Document Type

Article

Publication Date

2007

Abstract

The Thirteenth Amendment has relatively recently been rediscovered by scholars and litigants as a source of civil rights protections. Most of the scholarship focuses on judicial enforcement of the Amendment in lawsuits brought by individuals. However, scholars have paid relatively little attention as of late to the proper scope of congressional action enforcing the Amendment. The reason, presumably, is that it is fairly well settled that Congress enjoys very broad authority to determine what constitutes either literal slavery or, to use the language of Jones v. Alfred H. Mayer Co., a "badge or incident of slavery" falling within the Amendment's purview. Indeed, the Supreme Court has repeatedly held that the Thirteenth Amendment empowers Congress "to pass all laws necessary and proper for abolishing all badges and incidents of slavery in the United States." Thirteenth Amendment legislation, the Court has stated, is to be reviewed only for its rationality. Thirteenth Amendment legislation is constitutional unless it can be said that the congressional determination that a given condition constitutes slavery, involuntary servitude, or a badge or incident thereof is wholly irrational.
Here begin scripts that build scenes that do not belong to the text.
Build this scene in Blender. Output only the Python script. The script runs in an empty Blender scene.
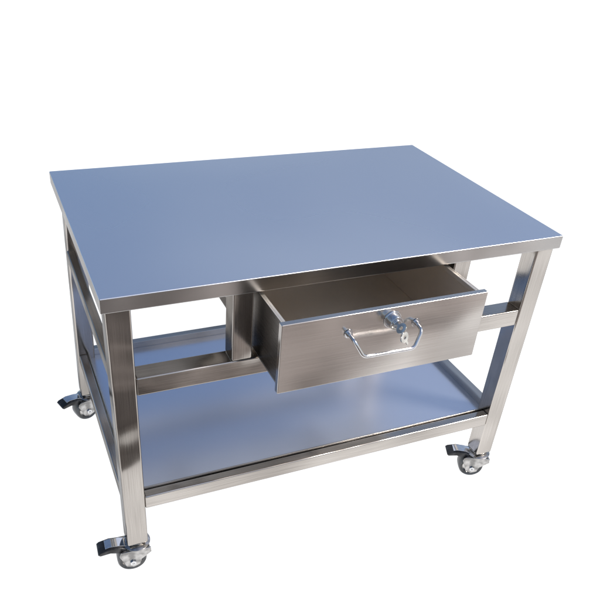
import bpy, bmesh, math
from mathutils import Vector, Matrix, Euler
W,D,H,T=1.2,0.76342,0.88275,0.036
E,L,ZB=0.010,0.055,0.120
ZM,HM,ZS,HS=0.662,0.050,0.288,0.042
XL,XR,YD,ZT=0.348,0.874,-0.135,0.8385
FZ=0.018   # floor level
sc=bpy.context.scene
sc.view_settings.view_transform='Standard'; sc.view_settings.look='None'; sc.view_settings.exposure=0

# ---------------- materials ----------------
def nt(name):
    m=bpy.data.materials.new(name); m.use_nodes=True
    return m,m.node_tree.nodes,m.node_tree.links,m.node_tree.nodes['Principled BSDF']
def ramp(N,stops):
    r=N.new('ShaderNodeValToRGB'); e=r.color_ramp.elements
    e[0].position,e[0].color=stops[0][0],(*stops[0][1],1)
    e[1].position,e[1].color=stops[-1][0],(*stops[-1][1],1)
    for p,c in stops[1:-1]:
        k=e.new(p); k.color=(*c,1)
    r.color_ramp.interpolation='EASE'
    return r
def steel(name,c1,c2,axis='x',r0=0.2,r1=0.4,bump=0.01,blotch=3.0,fine=900,wave=0.25,mixf=0.3,metal=1.0,tint=0.45,wscale=5,wdist=0.01):
    m,N,Lk,B=nt(name)
    tc=N.new('ShaderNodeTexCoord')
    b=N.new('ShaderNodeTexNoise'); b.inputs['Scale'].default_value=blotch; b.inputs['Detail'].default_value=1.5
    b.inputs['Roughness'].default_value=0.4
    Lk.new(tc.outputs['Object'],b.inputs['Vector'])
    src=b.outputs[0]
    if mixf>0:
        mp=N.new('ShaderNodeMapping'); Lk.new(tc.outputs['Object'],mp.inputs[0])
        s={'x':(0.008,1,1),'y':(1,0.008,1),'z':(1,1,0.008)}[axis]
        mp.inputs['Scale'].default_value=s
        n=N.new('ShaderNodeTexNoise'); n.inputs['Scale'].default_value=fine; n.inputs['Detail'].default_value=3
        Lk.new(mp.outputs[0],n.inputs['Vector'])
        mx=N.new('ShaderNodeMix'); mx.data_type='FLOAT'; mx.inputs[0].default_value=mixf
        Lk.new(b.outputs[0],mx.inputs[2]); Lk.new(n.outputs[0],mx.inputs[3]); src=mx.outputs[0]
    cr=ramp(N,[(0.30,c1),(0.70,c2)]); Lk.new(src,cr.inputs[0]); Lk.new(cr.outputs[0],B.inputs['Base Color'])
    mr=N.new('ShaderNodeMapRange'); mr.inputs[1].default_value=0.1; mr.inputs[2].default_value=0.9
    mr.inputs[3].default_value=max(0.04,r0-(r1-r0)*0.5); mr.inputs[4].default_value=r1+(r1-r0)*0.5
    Lk.new(src,mr.inputs[0]); Lk.new(mr.outputs[0],B.inputs['Roughness'])
    B.inputs['Metallic'].default_value=metal
    B.inputs['Specular Tint'].default_value=(tint,tint,tint,1)
    if wave>0:
        w=N.new('ShaderNodeTexNoise'); w.inputs['Scale'].default_value=wscale; w.inputs['Detail'].default_value=0
        Lk.new(tc.outputs['Object'],w.inputs['Vector'])
        bp2=N.new('ShaderNodeBump'); bp2.inputs['Strength'].default_value=wave; bp2.inputs['Distance'].default_value=wdist
        Lk.new(w.outputs[0],bp2.inputs['Height'])
        if bump>0:
            bp=N.new('ShaderNodeBump'); bp.inputs['Strength'].default_value=bump*10; bp.inputs['Distance'].default_value=0.0003
            Lk.new(n.outputs[0],bp.inputs['Height']); Lk.new(bp.outputs[0],bp2.inputs['Normal'])
        Lk.new(bp2.outputs[0],B.inputs['Normal'])
    return m
def plain(name,c,metal=0,rough=0.5,var=0.25,scale=60):
    m,N,Lk,B=nt(name)
    tc=N.new('ShaderNodeTexCoord'); n=N.new('ShaderNodeTexNoise'); n.inputs['Scale'].default_value=scale
    Lk.new(tc.outputs['Object'],n.inputs['Vector'])
    r=ramp(N,[(0.3,tuple(x*(1-var) for x in c)),(0.7,tuple(min(1,x*(1+var)) for x in c))])
    Lk.new(n.outputs[0],r.inputs[0]); Lk.new(r.outputs[0],B.inputs['Base Color'])
    B.inputs['Metallic'].default_value=metal; B.inputs['Roughness'].default_value=rough
    return m
fc1,fc2=(0.31,0.285,0.26),(0.64,0.60,0.56)
M_rx=steel('steel_along_x',fc1,fc2,'x',0.10,0.21,wave=0.9,wscale=9,mixf=0.35,wdist=0.012)
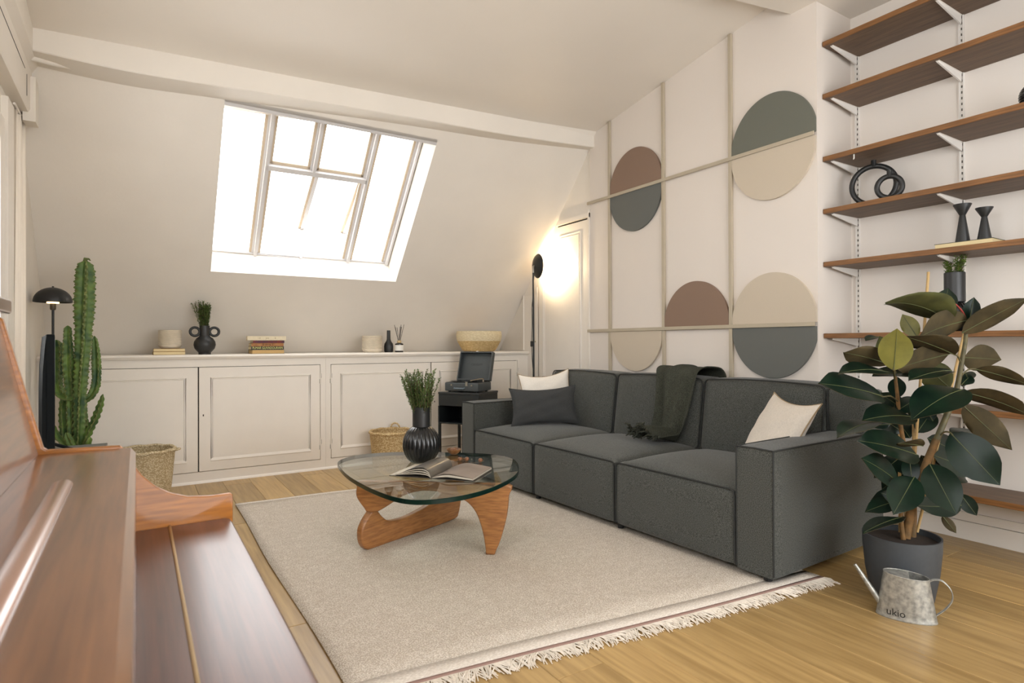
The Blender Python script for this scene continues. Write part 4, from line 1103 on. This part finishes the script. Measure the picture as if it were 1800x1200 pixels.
# ================================================================== THINGS ON THE COFFEE TABLE
GZ = .3968
v = fluted_vase('fluted black vase holding a bunch of green sprigs on the coffee table', (1.437, 3.30, GZ), .112, .215, .0525, .115, 22)
sprigs(v, 'greens', .26, .035, 84, .30, .40, GRN, STEM, 41, .0145, 330, .5, .03)
# open photo book
bkT = thing('open_book', 'large open photo book lying on the glass table top', 'book', (1.294 + .145 * .797, 2.862 + .145 * .604, GZ), math.atan2(-.76, .65))
# local: x = page width to the right, y = along the spine away from the viewer
PAGE = M('printed_page_mauve', (142, 128, 118), .45, col2=(112, 100, 92), vscale=6, coat=.2)
PAGE2 = M('printed_page_grey', (118, 110, 98), .4, col2=(84, 80, 74), vscale=5, coat=.3)
PEDGE = M('page_edges', (196, 188, 172), .8, var=.2, vscale=60, stretch=(1, 1, 40))
CLOTH = M('book_cover_dark', (60, 54, 48), .7)
def sheet(fn, y0, y1, th_, n=22):
    b = MB(); vs = []; fs = []
    for i in range(n + 1):
        x, z = fn(i / n)
        for y, zz in ((y0, z), (y1, z), (y0, z - th_), (y1, z - th_)): vs.append((x, y, max(zz, .0022)))
    for i in range(n):
        a, c = i * 4, (i + 1) * 4
        fs += [(a, a + 1, c + 1, c), (a + 2, c + 2, c + 3, a + 3), (a, c, c + 2, a + 2), (a + 1, a + 3, c + 3, c + 1)]
    fs += [(0, 2, 3, 1), (n * 4, n * 4 + 1, n * 4 + 3, n * 4 + 2)]
    return b.add(vs, fs)
hy = .146
MB().box(-.245, -.008, -hy - .004, hy + .004, 0, .002).box(.008, .240, -hy - .004, hy + .004, 0, .002).box(-.008, .008, -hy - .004, hy + .004, 0, .003).build('cover', CLOTH, bkT, 0)
def right(t, hmax, hend): return (.004 + t * .228, .006 + hmax * math.sin(min(1, t * 2.1) * PI / 2) * (1 - .35 * t) * (1 if t < .5 else 1) - (hmax - hend) * max(0, t - .35) ** 1.2)
def left(t, hmax, wid=.236): return (-.004 - t * wid, .005 + hmax * math.sin(PI * min(1, t * 1.02) ** .55) ** .9)
for k, (hm, he, m) in enumerate(((.014, .004, PEDGE), (.021, .008, PEDGE), (.030, .012, PAGE))):
    sheet(lambda t: right(t, hm, he), -hy, hy, .0045 if k < 2 else .0012).build('right_page', m, bkT, 50)
for k, (hm, wd, m) in enumerate(((.016, .236, PEDGE), (.028, .222, PEDGE), (.040, .212, PEDGE), (.050, .205, PAGE2))):
    sheet(lambda t: left(t, hm, wd), -hy, hy, .003 if k < 3 else .0012).build('left_page', m, bkT, 50)
# wooden bowl and nuts
NUT = M('hazelnut_brown', (124, 80, 50), .35, var=.2, vscale=60)
t = thing('nut_bowl', 'small carved wooden bowl holding nuts on the glass table', 'bowl', (1.705, 3.405, GZ))
MB().lathe([(0, 0), (.018, 0), (.034, .012), (.045, .030), (.046, .034), (.042, .034), (.032, .018), (0, .010)], 32).build('bowl', M('bowl_wood', (150, 104, 60), .5, col2=(110, 70, 38), vscale=30), t, 50)
for k, (nx, ny) in enumerate(((-.016, -.006), (.006, .012), (-.004, -.022))):
    o = MB().sphere((0, 0, 0), .0125, 14, .92).build('nut', NUT, None, 80, loc=(1.705 + nx, 3.405 + ny, GZ + .030)); tag(o, 'brown nut lying inside the small wooden bowl', 'nut', 'nuts in the wooden bowl')
for (nx, ny, lab) in ((1.636, 3.186, 'brown nut beside the open book, nearest the wooden bowl'), (1.672, 3.165, 'brown nut on the glass just beyond the open page'), (1.722, 3.088, 'brown nut lying apart on the right of the open book')):
    o = MB().sphere((0, 0, 0), .0135, 16, .92).build('nut', NUT, None, 80, loc=(nx, ny, GZ + .0125)); tag(o, lab, 'nut', 'nuts on the glass table')

# ================================================================== WATERING CAN
GALV = M('galvanised_zinc', (184, 183, 176), .42, .6, col2=(134, 135, 131), vscale=46, detail=6, bump=.05, bscale=60)
can = thing('watering_can', 'galvanised oval watering can with long spout in front of the plant pot', 'watering can', (2.60, 1.175, 0), R(-63))
can.scale = (.80, .80, .84)
# local x = long axis of the oval (spout at -x, handle at +x)
def oval(a, b_, z, n=48, dz=lambda c: 0): return [(a * math.cos(2 * PI * k / n), b_ * math.sin(2 * PI * k / n), z + dz(math.cos(2 * PI * k / n))) for k in range(n)]
n = 48; top = lambda c: -.006 * c
rings = [oval(.130, .066, 0), oval(.131, .067, .004), oval(.1285, .0655, .008)] + [oval(.1285 - .032 * k / 8, .0655 - .004 * k / 8, .008 + .196 * k / 8, dz=(lambda c, k=k: top(c) * k / 8)) for k in range(1, 9)]
b = MB(); vs = [p for r_ in rings for p in r_]; fs = [tuple(range(n))[::-1]]
for i in range(len(rings) - 1):
    for j in range(n): fs.append((i * n + j, i * n + (j + 1) % n, (i + 1) * n + (j + 1) % n, (i + 1) * n + j))
b.add(vs, fs).build('body', GALV, can, 40)
rim = oval(.0968, .0617, .204, dz=top)
MB().tube(rim, .0026, 6, closed=True).build('rim', GALV, can, 80)
cov = [p for p in oval(.0955, .0605, .2015, 96, top) if p[0] < .018]
cov.sort(key=lambda p: math.atan2(p[1], p[0]) % (2 * PI))
MB().add(cov + [(p[0], p[1], p[2] - .0015) for p in cov], [tuple(range(len(cov))), tuple(range(len(cov), 2 * len(cov)))[::-1]] + [(i, (i + 1) % len(cov), len(cov) + (i + 1) % len(cov), len(cov) + i) for i in range(len(cov))]).build('half_cover', GALV, can, 0)
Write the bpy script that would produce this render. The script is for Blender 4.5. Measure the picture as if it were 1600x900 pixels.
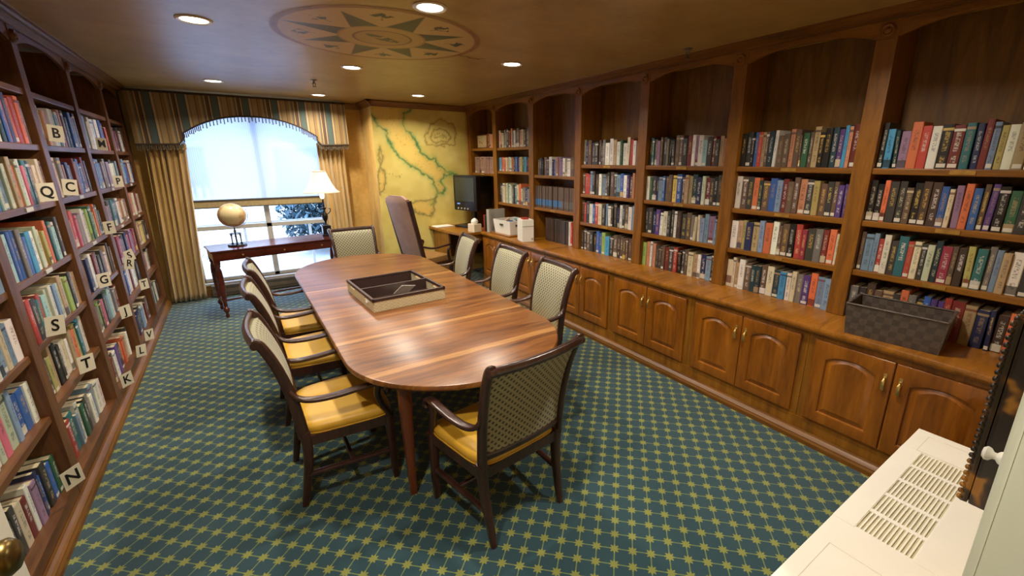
import bpy, bmesh, math, random
import numpy as np
from mathutils import Vector, Matrix
PI = math.pi
for o in list(bpy.data.objects): bpy.data.objects.remove(o)
scn = bpy.context.scene
COL = scn.collection

# ---------------------------------------------------------------- camera
cam = bpy.data.objects.new('camera', bpy.data.cameras.new('camera')); COL.objects.link(cam)
scn.camera = cam
YAW, PITCH = .6077, .2739
cam.location = (0, 0, 1.9)
cam.rotation_euler = (PI/2-PITCH, 0, -YAW)
cam.data.sensor_width = 36; cam.data.lens = 675.94/1600*36
cam.data.shift_x = -48.04/1600; cam.data.shift_y = -9.35/1600
cam.data.clip_start = .02
# ---------------------------------------------------------------- view + world
vs = scn.view_settings
vs.view_transform = 'Standard'; vs.look = 'None'; vs.gamma = 1; vs.exposure = 0.05; vs.use_curve_mapping = False
SKY_STRENGTH = 9.0; LAMP_W = 24.0; WARM = (1.0, .89, .74)
w = bpy.data.worlds.new('sky'); scn.world = w; w.use_nodes = True
bg = w.node_tree.nodes['Background']; bg.inputs[0].default_value = (.36, .56, 1.0, 1); bg.inputs[1].default_value = SKY_STRENGTH
sun = bpy.data.objects.new('sun', bpy.data.lights.new('sun', 'SUN')); COL.objects.link(sun)
sun.data.energy = 4.0; sun.data.color = (1, .95, .88); sun.data.angle = .02; sun.rotation_euler = (math.radians(48), 0, math.radians(-28))

# ---------------------------------------------------------------- material helpers
def srgb(h):
    h = h.lstrip('#'); v = [int(h[i:i+2], 16)/255 for i in (0, 2, 4)]
    return tuple(c/12.92 if c <= .04045 else ((c+.055)/1.055)**2.4 for c in v)+(1,)
class NT:
    def __init__(s, name):
        s.m = bpy.data.materials.new(name); s.m.use_nodes = True; s.t = s.m.node_tree
        s.n = s.t.nodes; s.b = s.n['Principled BSDF']; s.out = s.n['Material Output']
    def node(s, typ, **k):
        n = s.n.new(typ)
        for a, v in k.items():
            if hasattr(n, a): setattr(n, a, v)
        return n
    def link(s, a, b): s.t.links.new(a, b)
    def math(s, op, a, b=None, c=None):
        n = s.n.new('ShaderNodeMath'); n.operation = op
        for i, v in enumerate((a, b, c)):
            if v is None: continue
            if isinstance(v, (int, float)): n.inputs[i].default_value = v
            else: s.link(v, n.inputs[i])
        return n.outputs[0]
    def mix(s, f, a, b):
        n = s.n.new('ShaderNodeMix'); n.data_type = 'RGBA'
        for i, v in ((0, f), (6, a), (7, b)):
            if isinstance(v, (int, float, tuple)): n.inputs[i].default_value = v
            else: s.link(v, n.inputs[i])
        return n.outputs[2]
    def coord(s, scale=(1, 1, 1), rot=(0, 0, 0), kind='Object', loc=(0, 0, 0)):
        tc = s.n.new('ShaderNodeTexCoord'); mp = s.n.new('ShaderNodeMapping')
        mp.inputs['Scale'].default_value = scale; mp.inputs['Rotation'].default_value = rot; mp.inputs['Location'].default_value = loc
        s.link(tc.outputs[kind], mp.inputs[0]); return mp.outputs[0]
    def noise(s, vec, scale, detail=3, rough=.5, dist=0):
        n = s.n.new('ShaderNodeTexNoise'); n.inputs['Scale'].default_value = scale
        n.inputs['Detail'].default_value = detail; n.inputs['Roughness'].default_value = rough; n.inputs['Distortion'].default_value = dist
        s.link(vec, n.inputs['Vector']); return n.outputs['Fac']
    def ramp(s, f, stops):
        n = s.n.new('ShaderNodeValToRGB'); e = n.color_ramp.elements
        while len(e) < len(stops): e.new(.5)
        for i, (p, c) in enumerate(stops): e[i].position = p; e[i].color = c
        s.link(f, n.inputs[0]); return n.outputs[0]
    def bump(s, h, strength=.2, dist=.01):
        n = s.n.new('ShaderNodeBump'); n.inputs['Strength'].default_value = strength; n.inputs['Distance'].default_value = dist
        s.link(h, n.inputs['Height']); s.link(n.outputs[0], s.b.inputs['Normal'])
    def base(s, c):
        if isinstance(c, tuple): s.b.inputs['Base Color'].default_value = c
        else: s.link(c, s.b.inputs['Base Color'])
    def set(s, **k):
        for a, v in k.items(): s.b.inputs[a.replace('_', ' ')].default_value = v
        return s.m
def plain(name, hexc, rough=.5, var=.12, scale=8, metal=0, bump=0, spec=.5):
    t = NT(name); c = srgb(hexc); f = t.noise(t.coord(), scale, 3)
    lo = tuple(x*(1-var) for x in c[:3])+(1,); hi = tuple(min(1, x*(1+var)) for x in c[:3])+(1,)
    t.base(t.ramp(f, [(.35, lo), (.65, hi)]))
    if bump: t.bump(t.noise(t.coord(), scale*8, 2), bump, .003)
    return t.set(Roughness=rough, Metallic=metal, Specular_IOR_Level=spec)
def wood(name, dark, mid, light, axis='z', rough=.35, sc=1.0, coat=0.0):
    t = NT(name); k = {'x': (.12, 1, 1), 'y': (1, .12, 1), 'z': (1, 1, .12)}[axis]
    v = t.coord(tuple(a*sc for a in k))
    f1 = t.noise(v, 9, 4, .6, 1.2); f2 = t.noise(v, 60, 2, .7)
    f = t.math('ADD', t.math('MULTIPLY', f1, .75), t.math('MULTIPLY', f2, .25))
    t.base(t.ramp(f, [(.3, srgb(dark)), (.5, srgb(mid)), (.72, srgb(light))]))
    return t.set(Roughness=rough, Coat_Weight=coat, Coat_Roughness=.2)
def emis(name, col, st):
    t = NT(name); t.base((0, 0, 0, 1)); t.b.inputs['Emission Color'].default_value = col; t.b.inputs['Emission Strength'].default_value = st
    return t.m
M = {}
M['case'] = wood('case_wood', '#5c380c', '#84530f', '#a06a1c', 'z', .42)
M['case_h'] = wood('case_wood_long', '#5c380c', '#84530f', '#a06a1c', 'x', .40)
M['case_back'] = wood('case_back_wood', '#583812', '#765018', '#906626', 'z', .5)
M['left_case'] = wood('left_case_wood', '#4c2c14', '#6c4424', '#845834', 'z', .42)
M['left_case_h'] = wood('left_case_wood_long', '#4c2c14', '#6c4424', '#845834', 'x', .38)
M['left_back'] = wood('left_back_wood', '#402312', '#54301a', '#643c20', 'z', .5)
M['crown'] = wood('crown_wood', '#523210', '#724814', '#8a5a1e', 'y', .4)
M['counter'] = wood('counter_wood', '#643c10', '#8c5814', '#a86c22', 'x', .28, coat=.2)
M['door'] = wood('cabinet_door_wood', '#643608', '#8a500c', '#a46416', 'z', .34, coat=.2)
M['chair'] = wood('chair_wood', '#20110c', '#38201a', '#4c3026', 'z', .28, coat=.3)
M['desk'] = wood('desk_wood', '#3a140c', '#571f12', '#70301c', 'x', .22, coat=.4)
M['leg'] = wood('table_leg_wood', '#44200e', '#6a3418', '#84451f', 'z', .3, coat=.3)
M['brass'] = plain('brass', '#d8b870', .32, .2, 20, .8)
M['oldbrass'] = plain('aged_brass', '#7a6538', .32, .3, 15, .9)
M['plate'] = plain('brass_plate', '#a8803a', .4, .2, 20, .4)
M['tag'] = plain('paper_tag', '#c8c4bc', .6, .05)
M['card'] = plain('card_stock', '#d6cdb4', .6, .05)
M['ink'] = plain('black_ink', '#151312', .5, .1)
M['pages'] = None
M['white'] = plain('white_enamel', '#f4f2e8', .35, .02, 4)
M['doorwhite'] = plain('door_paint', '#d9d6c8', .4, .03, 4)
M['jamb'] = plain('jamb_paint', '#dde4d2', .5, .03, 4)
M['slot'] = plain('slot_dark', '#4a463c', .6, .1)
M['black'] = plain('black_plastic', '#171616', .3, .15)
M['screen'] = plain('screen_glass', '#34382c', .35, .15, 3)
M['cream'] = plain('cream_plastic', '#d8c8a8', .5, .05)
M['paper'] = plain('white_paper', '#e8e4d8', .6, .03)
M['greyplastic'] = plain('grey_plastic', '#a8a498', .5, .05)
M['redp'] = plain('red_binder', '#a03020', .5, .1)
M['leather'] = plain('mauve_leather', '#9c7c6c', .5, .12, 6, bump=.1)
M['tanleather'] = plain('tan_leather', '#8f6a3c', .45, .12, 6)
M['steel'] = plain('steel', '#8a8884', .35, .1, 10, .8)
M['curtain'] = None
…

This broad "necessary and proper" interpretation of congressional authority under the Thirteenth Amendment therefore seems unassailable, until one recalls that prior to the Court's decision in City of Boerne v. Flores, roughly the same interpretive framework existed regarding congressional power to protect civil rights under section 5 of the Fourteenth Amendment. Boerne and its progeny have systematically dismantled the prior "necessary and proper" structure supporting section 5 legislation, replacing it with a new and shaky edifice requiring Congress to demonstrate "congruence and proportionality" between the problem that Congress has chosen to address and the means it has selected to do so. The Court has made clear that it did not intend a mere rhetorical shift by virtue of this new test, but rather, Congress must now specifically demonstrate by factual findings in the congressional record that it has satisfied the Court's requirements.

While the Supreme Court has not yet decided whether the "congruence and proportionality" test applies to the Thirteenth Amendment, it is reasonable to assume that this question will arise in the near future. In this article, I provide a preliminary analysis of the effect, if any, of Boerne and its progeny on the standard of review for assessing the constitutionality of Thirteenth Amendment legislation. In Part II, I discuss the standard of review currently applied to Thirteenth Amendment legislation. In Part III, I provide an overview of the Boerne "congruence and proportionality" test and discuss the underlying theoretical justifications for that test. Part IV identifies salient differences between the Thirteenth and Fourteenth Amendments and argues that these differences render the Boerne test's theoretical justifications inapplicable to most Thirteenth Amendment legislation. In Part V, I conclude that, despite Boerne, Congress continues to enjoy great latitude in the exercise of its power to enforce the Thirteenth Amendment to protect civil rights.